Even in the absence of courage or principle, honesty is still admirable.

The Ethics Scoreboard briefly considered designating the Inquirer, American-Statesman, the New Sun, Fox and ABC as “Ethics Heroes,” but decided that this would be a misapplication of the honor. One does not become a hero just because the others in one’s profession are hypocrites and cowards. Consider: after all the bravado and bold rhetoric that columnists, reporters, broadcast journalists and editors have spouted in the past as they eagerly and self-righteously embarrassed national leaders of both parties, published reports (both true and false) that harmed America’s image abroad, ridiculed elected and appointed officials, enraged religious leaders, denigrated professionals and everyday Americans, aggravated racial divisions and class tensions, angered foreign governments and populations, and offended the sensibilities of parents, Catholics, Jews, Protestants, Evangelicals, conservatives, liberals, feminists, gays, seniors, Baby Boomers, Gen X-ers and Gen Y-ers and almost every other group imaginable, America’s news media has now allowed its fear of the fanatic reaction to a few crude cartoons to reveal the true depth of its reverence for freedom of the press. Those who give us the news, we now know, are only courageous as long as there is no real threat to them.

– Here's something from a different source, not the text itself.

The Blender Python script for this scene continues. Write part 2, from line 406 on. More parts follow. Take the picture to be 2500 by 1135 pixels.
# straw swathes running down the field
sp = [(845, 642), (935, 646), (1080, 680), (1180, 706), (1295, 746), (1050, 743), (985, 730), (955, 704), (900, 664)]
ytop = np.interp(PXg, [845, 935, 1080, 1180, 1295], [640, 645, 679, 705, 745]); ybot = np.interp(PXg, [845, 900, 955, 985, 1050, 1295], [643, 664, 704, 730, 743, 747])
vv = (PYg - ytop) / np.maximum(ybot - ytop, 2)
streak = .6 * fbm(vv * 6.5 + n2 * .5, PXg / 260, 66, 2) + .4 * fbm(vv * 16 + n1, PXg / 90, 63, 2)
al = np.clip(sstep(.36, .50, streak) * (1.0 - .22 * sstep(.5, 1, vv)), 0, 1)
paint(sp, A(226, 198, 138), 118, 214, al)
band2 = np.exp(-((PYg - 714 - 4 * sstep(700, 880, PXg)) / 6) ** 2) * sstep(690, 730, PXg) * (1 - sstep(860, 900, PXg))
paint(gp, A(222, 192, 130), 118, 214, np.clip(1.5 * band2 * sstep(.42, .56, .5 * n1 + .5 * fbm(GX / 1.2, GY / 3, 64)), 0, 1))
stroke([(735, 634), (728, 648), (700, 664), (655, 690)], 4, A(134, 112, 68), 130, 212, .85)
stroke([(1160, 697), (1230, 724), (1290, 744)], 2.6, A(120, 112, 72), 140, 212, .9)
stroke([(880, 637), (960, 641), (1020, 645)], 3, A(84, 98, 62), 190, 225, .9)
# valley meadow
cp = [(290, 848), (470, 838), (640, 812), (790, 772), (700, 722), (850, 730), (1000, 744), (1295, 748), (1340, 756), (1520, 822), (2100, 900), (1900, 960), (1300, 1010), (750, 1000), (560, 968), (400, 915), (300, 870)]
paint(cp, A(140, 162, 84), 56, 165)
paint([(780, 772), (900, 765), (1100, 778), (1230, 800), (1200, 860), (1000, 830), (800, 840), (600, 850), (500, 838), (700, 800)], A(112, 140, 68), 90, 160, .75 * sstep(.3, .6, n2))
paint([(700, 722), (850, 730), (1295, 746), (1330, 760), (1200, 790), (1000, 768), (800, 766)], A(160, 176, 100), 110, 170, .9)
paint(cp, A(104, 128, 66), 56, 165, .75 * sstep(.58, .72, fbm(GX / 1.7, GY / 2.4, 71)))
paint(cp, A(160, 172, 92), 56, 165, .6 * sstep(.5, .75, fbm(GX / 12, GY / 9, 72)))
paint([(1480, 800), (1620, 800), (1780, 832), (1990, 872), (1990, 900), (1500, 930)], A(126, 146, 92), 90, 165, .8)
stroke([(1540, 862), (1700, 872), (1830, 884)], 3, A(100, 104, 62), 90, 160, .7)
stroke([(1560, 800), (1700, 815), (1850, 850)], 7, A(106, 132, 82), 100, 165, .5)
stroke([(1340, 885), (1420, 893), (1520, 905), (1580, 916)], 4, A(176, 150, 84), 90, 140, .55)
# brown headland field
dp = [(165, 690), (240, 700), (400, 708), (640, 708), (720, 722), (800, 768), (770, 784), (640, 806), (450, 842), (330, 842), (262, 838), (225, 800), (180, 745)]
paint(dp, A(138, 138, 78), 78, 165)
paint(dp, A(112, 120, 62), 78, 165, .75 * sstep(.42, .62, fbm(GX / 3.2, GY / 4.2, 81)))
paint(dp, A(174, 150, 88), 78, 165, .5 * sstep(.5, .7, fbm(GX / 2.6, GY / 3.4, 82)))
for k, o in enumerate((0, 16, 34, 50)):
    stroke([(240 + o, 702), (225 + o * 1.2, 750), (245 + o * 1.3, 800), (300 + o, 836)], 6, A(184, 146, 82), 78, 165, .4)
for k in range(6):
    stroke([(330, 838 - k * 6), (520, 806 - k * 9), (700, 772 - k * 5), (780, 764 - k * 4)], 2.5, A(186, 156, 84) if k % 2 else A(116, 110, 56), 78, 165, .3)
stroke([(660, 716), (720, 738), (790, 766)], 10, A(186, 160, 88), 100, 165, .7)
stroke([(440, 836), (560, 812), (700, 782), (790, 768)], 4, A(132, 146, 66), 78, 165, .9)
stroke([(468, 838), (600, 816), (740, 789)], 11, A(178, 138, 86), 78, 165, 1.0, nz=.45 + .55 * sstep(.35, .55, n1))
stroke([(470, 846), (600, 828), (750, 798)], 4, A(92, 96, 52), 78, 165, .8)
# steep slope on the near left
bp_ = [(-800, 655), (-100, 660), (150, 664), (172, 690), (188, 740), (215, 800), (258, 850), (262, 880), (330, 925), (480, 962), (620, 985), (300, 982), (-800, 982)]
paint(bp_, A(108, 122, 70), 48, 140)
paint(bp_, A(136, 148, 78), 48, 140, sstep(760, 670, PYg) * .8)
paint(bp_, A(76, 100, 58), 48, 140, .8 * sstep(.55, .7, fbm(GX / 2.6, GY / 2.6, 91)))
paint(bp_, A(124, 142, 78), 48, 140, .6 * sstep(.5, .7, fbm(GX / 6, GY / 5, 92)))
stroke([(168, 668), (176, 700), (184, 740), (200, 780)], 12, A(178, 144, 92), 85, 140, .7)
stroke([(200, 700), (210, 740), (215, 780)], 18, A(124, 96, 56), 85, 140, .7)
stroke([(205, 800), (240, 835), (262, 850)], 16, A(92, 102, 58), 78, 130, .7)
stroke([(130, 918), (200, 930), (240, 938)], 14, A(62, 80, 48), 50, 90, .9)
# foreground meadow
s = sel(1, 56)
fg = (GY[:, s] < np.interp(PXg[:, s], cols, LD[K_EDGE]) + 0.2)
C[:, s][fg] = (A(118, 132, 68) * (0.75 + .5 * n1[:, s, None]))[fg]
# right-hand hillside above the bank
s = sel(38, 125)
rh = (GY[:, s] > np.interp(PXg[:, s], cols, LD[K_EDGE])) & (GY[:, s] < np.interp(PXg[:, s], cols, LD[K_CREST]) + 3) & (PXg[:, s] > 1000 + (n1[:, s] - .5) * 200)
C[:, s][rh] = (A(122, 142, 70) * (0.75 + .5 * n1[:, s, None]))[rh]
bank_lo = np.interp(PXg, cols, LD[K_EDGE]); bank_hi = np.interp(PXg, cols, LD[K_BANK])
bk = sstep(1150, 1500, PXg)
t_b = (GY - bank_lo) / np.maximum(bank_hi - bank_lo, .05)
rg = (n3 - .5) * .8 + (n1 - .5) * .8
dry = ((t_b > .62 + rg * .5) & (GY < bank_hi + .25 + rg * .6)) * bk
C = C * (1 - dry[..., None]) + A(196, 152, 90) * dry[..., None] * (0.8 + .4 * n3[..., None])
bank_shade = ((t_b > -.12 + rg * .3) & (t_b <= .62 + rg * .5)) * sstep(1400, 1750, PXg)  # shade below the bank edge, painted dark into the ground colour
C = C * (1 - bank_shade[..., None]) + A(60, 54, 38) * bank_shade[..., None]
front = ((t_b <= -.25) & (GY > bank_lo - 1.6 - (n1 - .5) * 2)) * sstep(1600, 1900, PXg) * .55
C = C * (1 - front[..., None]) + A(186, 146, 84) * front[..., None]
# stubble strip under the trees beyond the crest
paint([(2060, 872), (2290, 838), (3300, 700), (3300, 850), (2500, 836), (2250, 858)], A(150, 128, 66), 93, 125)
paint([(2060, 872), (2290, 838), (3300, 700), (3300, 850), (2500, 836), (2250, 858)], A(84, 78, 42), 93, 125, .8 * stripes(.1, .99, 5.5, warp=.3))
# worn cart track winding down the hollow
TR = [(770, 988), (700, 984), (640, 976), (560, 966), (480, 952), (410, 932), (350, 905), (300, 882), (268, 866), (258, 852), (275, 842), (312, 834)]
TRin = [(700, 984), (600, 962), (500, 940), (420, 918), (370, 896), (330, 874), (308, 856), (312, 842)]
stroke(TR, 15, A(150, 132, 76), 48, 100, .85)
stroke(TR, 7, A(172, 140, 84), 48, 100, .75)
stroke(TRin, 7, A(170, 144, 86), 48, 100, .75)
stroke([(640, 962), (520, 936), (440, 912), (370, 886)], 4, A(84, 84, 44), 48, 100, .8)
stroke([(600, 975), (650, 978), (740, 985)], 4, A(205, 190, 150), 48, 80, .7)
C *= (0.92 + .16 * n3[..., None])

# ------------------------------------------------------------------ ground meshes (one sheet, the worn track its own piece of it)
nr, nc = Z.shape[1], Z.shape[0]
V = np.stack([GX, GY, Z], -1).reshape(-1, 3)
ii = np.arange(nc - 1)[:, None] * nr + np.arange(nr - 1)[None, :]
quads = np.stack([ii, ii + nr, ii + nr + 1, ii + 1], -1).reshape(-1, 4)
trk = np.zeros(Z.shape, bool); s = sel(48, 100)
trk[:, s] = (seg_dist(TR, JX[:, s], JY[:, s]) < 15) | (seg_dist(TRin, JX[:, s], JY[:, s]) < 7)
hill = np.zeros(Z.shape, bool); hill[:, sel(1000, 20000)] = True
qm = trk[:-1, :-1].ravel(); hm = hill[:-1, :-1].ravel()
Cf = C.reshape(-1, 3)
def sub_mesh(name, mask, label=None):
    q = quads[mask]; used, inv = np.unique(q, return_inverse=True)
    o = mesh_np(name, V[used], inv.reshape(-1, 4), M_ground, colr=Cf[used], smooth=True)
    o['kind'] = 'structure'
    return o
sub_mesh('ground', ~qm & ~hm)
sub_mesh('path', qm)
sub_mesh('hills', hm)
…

When it was faced with the threat of violence from terrorists and their supporters, our news media retreated to the craven calculation of the Cold War disarmament slogan: “Better Red Than Dead.” The same editorial voices that have been condemning the Bush Administration for compromising American rights in order to combat terrorism are perfectly willing to surrender one of our most cherished rights–the right that allows them to exist!–in fear of terrorism.

In the end, it may be that the most significant impact of the Danish cartoons was not the violence it unleashed or the cultural divide it exposed but how it revealed the pitiful lack of integrity, responsibility, and courage among America’s journalist elite.